Please, it’s important to keep in mind what the people on the ground are fighting for. Anti-fascist protests are not happening to “scare” people in the suburbs or whatever. A political statement like “Black Lives Matter” stands for what it stands for literally, but it is also a call to revolutionize and turnover the white supremicist bedrock of America (and Canada too). The people in Portland — the ones using leafblowers to disperse tear gas, the incoming Wall of Moms, the organizations seeking to defund and abolish the police — are trying to act in the best interests of the most vulnerable people in our society. They’re not just careening around town looking to start fires. They’re demanding recognition from the people in power, laying out terms, actionable items, and a new direction for all. Voting is nice and good, of course, but historically this recognition has been hard to come by through elections and has only been achieved by direct action. (There’s a reason we know who John Lewis was and why his passing was so sad.) It may be hard to see that at times — protests are loud and messy, and sometimes the footage coming out of them is indeed scary — but that is the ultimate end goal.

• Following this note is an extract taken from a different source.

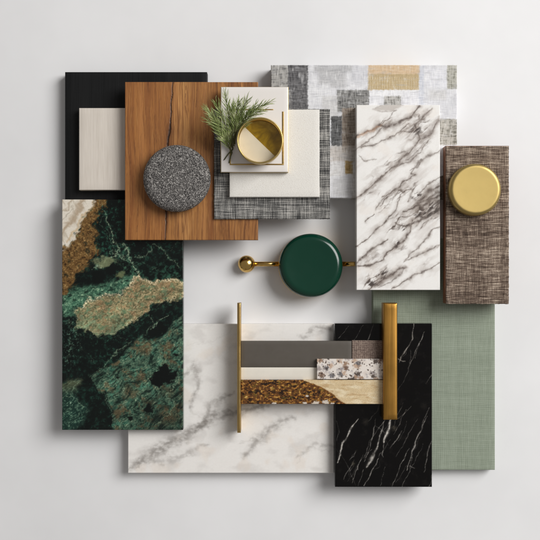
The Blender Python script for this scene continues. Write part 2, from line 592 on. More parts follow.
    t = sstep(1.6, -1.2, sd + 0.6 * fin + 1.2 * mid + 2.2 * fe)
    colt = np.ones_like(C) * np.array([124, 112, 82.0])
    st_ = fbm(u / 11, v / 1.3, 91, 3, 0.6)
    colt = mixc(colt, (166, 152, 118), sstep(0.0, 0.5, 0.22 * st_ + 0.4 * th + 0.5 * fin + 0.3 * mid))
    colt = mixc(colt, (88, 80, 56), sstep(0.0, -0.55, 0.3 * st_ + 0.3 * th + 0.5 * fin) * 0.7)
    colt = mixc(colt, (96, 132, 104), sstep(-0.2, 0.6, fbm(X / 4, Y / 3, 93, 4, 0.65) + (Y - 312) / 30) * 0.55)
    colt = mixc(colt, (196, 184, 150), sstep(0.32, 0.85, th + 0.3 * big))
    colt = mixc(colt, (74, 76, 54), sstep(0.0, -0.5, th + 0.2 * mid))
    colt = mixc(colt, (54, 62, 44), sstep(0.3, 0.65, fbm(u / 14, v / 4, 99, 5, 0.6)) * 0.6)
    colt = mixc(colt, (128, 94, 66), sstep(-0.05, 0.45, big + 0.5 * mid) * 0.4)
    colt = mixc(colt, (80, 112, 84), sstep(0.0, 0.5, fbm(X / 7, Y / 5, 51, 5, 0.65)) * 0.6)
    C = blend(C, colt, t)
    rim = np.exp(-((sd + 0.6) / 1.3) ** 2)
    C = mixc(C, (196, 180, 146), rim * sstep(-0.1, 0.5, fin + 0.3 * mid) * 0.6)
    C = mixc(C, (56, 92, 72), np.exp(-((sd - 3.0) / 2.5) ** 2) * sstep(-0.2, 0.5, th) * 0.45)
    d = line_d(wxx, wyy, [(80, 307), (90, 300), (105, 296), (119, 294), (130, 286), (137, 276), (143, 280), (152, 284), (168, 280), (183, 283)], 1.5)
    C = mixc(C, (206, 190, 158), np.exp(-d * d) * sstep(-0.5, 0.3, fin + 0.4 * mid) * 0.8)
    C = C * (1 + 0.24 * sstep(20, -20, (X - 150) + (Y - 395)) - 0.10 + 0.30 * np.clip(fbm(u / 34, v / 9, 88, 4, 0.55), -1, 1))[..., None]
    # gold brown
    b = reg([(103, 196), (106, 205), (98, 213), (95, 226), (96, 240), (99, 250), (92, 262), (82, 270), (74, 284), (64, 293), (58, 293), (58, 248), (70, 244), (80, 227), (86, 211), (95, 200)], 1.2, 2.2)
    colb = np.ones_like(C) * np.array([106, 78, 42.0])
    gm = fin * 0.55 + mid * 0.6
    colb = mixc(colb, (152, 120, 74), sstep(0.0, 0.45, gm))
    colb = mixc(colb, (204, 178, 126), sstep(0.42, 0.9, gm + 0.15 * big))
    colb = mixc(colb, (52, 34, 16), sstep(-0.05, -0.5, gm))
    colb = mixc(colb, (34, 34, 22), sstep(0.1, 0.6, fbm(X / 6, Y / 8, 55, 5, 0.65)) * 0.75)
    C = blend(C, colb, b)
    # white corner with soft grey-brown veins
    w = reg([(58, 194), (98, 194), (94, 203), (87, 210), (83, 222), (77, 233), (70, 246), (58, 252)], 1.2, 1.5)
    colw = np.ones_like(C) * np.array([220, 212, 198.0])
    uu = X * 0.5 + Y * 0.86; vv2 = X * 0.86 - Y * 0.5 + 0.0
    vv = fbm(uu / 20, vv2 / 4.5, 61, 5, 0.6)
    for pts, wd, c_, st in (([(86, 196), (78, 208), (72, 220), (64, 233)], 2.6, (158, 136, 110), .7), ([(73, 197), (67, 207), (60, 214)], 1.4, (160, 144, 122), .6),
                            ([(94, 200), (84, 214), (76, 230), (66, 243)], 1.6, (188, 158, 116), .6), ([(62, 222), (68, 214), (72, 206)], 0.8, (150, 140, 124), .5)):
        d = line_d(wxx, wyy, pts, wd)
        colw = mixc(colw, c_, np.exp(-d * d) * st)
    colw = mixc(colw, (178, 166, 146), sstep(0.0, 0.5, vv) * 0.6)
    C = blend(C, colw, w)
    # pale veins
    veins = [([(104, 212), (110, 225), (114, 236), (118, 247), (115, 256), (105, 261), (97, 266), (91, 271)], 0.9, 0.9),
             ([(122, 246), (129, 254), (133, 263), (135, 272)], 1.3, 0.9),
             ([(117, 248), (124, 257), (132, 258)], 0.8, 0.7), ([(113, 250), (120, 256), (128, 262)], 1.2, 0.6), ([(108, 230), (112, 243), (110, 256)], 0.5, 0.6),
             ([(132, 258), (145, 254), (155, 247), (165, 251), (174, 260), (179, 268)], 0.6, 0.6),
             ([(165, 251), (172, 246), (182, 243)], 0.4, 0.4), ([(140, 262), (152, 266), (160, 274)], 0.4, 0.35),
             ([(142, 336), (150, 328), (158, 322), (168, 314)], 0.7, 0.7), ([(148, 318), (158, 326), (160, 334)], 0.6, 0.6),
             ([(112, 330), (128, 345), (122, 352)], 0.4, 0.35), ([(76, 336), (84, 352), (96, 362)], 0.4, 0.3),
             ([(93, 374), (104, 366), (118, 352), (132, 340)], 0.7, 0.6),
             ([(100, 200), (104, 212), (100, 226), (108, 240)], 0.4, 0.4),
             ([(66, 330), (72, 344), (68, 360)], 0.5, 0.4), ([(62, 322), (74, 326), (80, 336)], 0.5, 0.45),
             ([(92, 378), (98, 390), (108, 400), (113, 414), (115, 428)], 0.5, 0.45),
             ([(62, 398), (72, 396), (84, 408), (78, 420)], 0.6, 0.6), ([(66, 384), (78, 380), (70, 394)], 0.6, 0.5),
             ([(180, 372), (172, 386), (166, 396), (176, 404)], 0.5, 0.6), ([(182, 395), (170, 412), (160, 424)], 0.4, 0.5),
             ([(120, 365), (136, 356), (150, 350), (164, 338)], 0.5, 0.5), ([(170, 340), (160, 358), (146, 368)], 0.4, 0.4)]
    for pts, wd, st in veins:
        d = line_d(wxx, wyy, pts, wd)
        C = mixc(C, (64, 104, 84), np.exp(-(d / 3.6) ** 2) * st * 0.5 * sstep(-0.3, 0.4, th))
        C = mixc(C, (158, 174, 144), np.exp(-d * d) * st * sstep(-0.5, 0.3, fin + 0.3 * mid))
    e = sstep(1.25, 0.5, np.hypot((wxx - 121.5) / 5.2, (wyy - 275) / 4.0) + 0.3 * fin)
    C = mixc(C, (120, 126, 88), e * 0.75)
    e = sstep(1.25, 0.5, np.hypot((wxx - 105) / 13, (wyy - 262) / 4.0) + 0.4 * fin) * (1 - b)
    C = mixc(C, (134, 140, 104), e * 0.75)
    k = reg([(149, 381), (155, 371), (162, 366), (170, 371), (179, 371), (173, 379), (166, 385), (160, 391), (154, 386)], 0.9, 1.6)
    C = mixc(C, (6, 11, 10), k)
    for (bx, by, br) in ((129, 418, 3.4), (149, 410, 4.2), (154, 331, 6), (160, 327, 4), (176, 355, 2.0), (118, 378, 1.8), (98, 276, 7), (112, 270, 6), (140, 246, 6)):
        C = mixc(C, (6, 12, 10), sstep(br + 1.0, br - 1.0, np.hypot(wxx - bx, (wyy - by) * 1.2) + 0.8 * fin) * (1 - b) * (1 - t) * 0.95)
    return C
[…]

Remember: if the standard response to the requests of the people, large numbers of folks tired of being trampled on by the casual malice and inaction of the state, is to just charge in swinging a baton, or to corral and imprison people, or to calculate just how far to go with suspending or removing the inalienable rights of every man, woman, and child in the nation, well then: that’s bad. That is facism, happening in real time. It’s a notion, a will to power, that must be met by as much counter-force as possible.
To suggest peace will only be found via appeasement, to allow those in power to accrue even more power, is to fundamentally misunderstand what is at stake.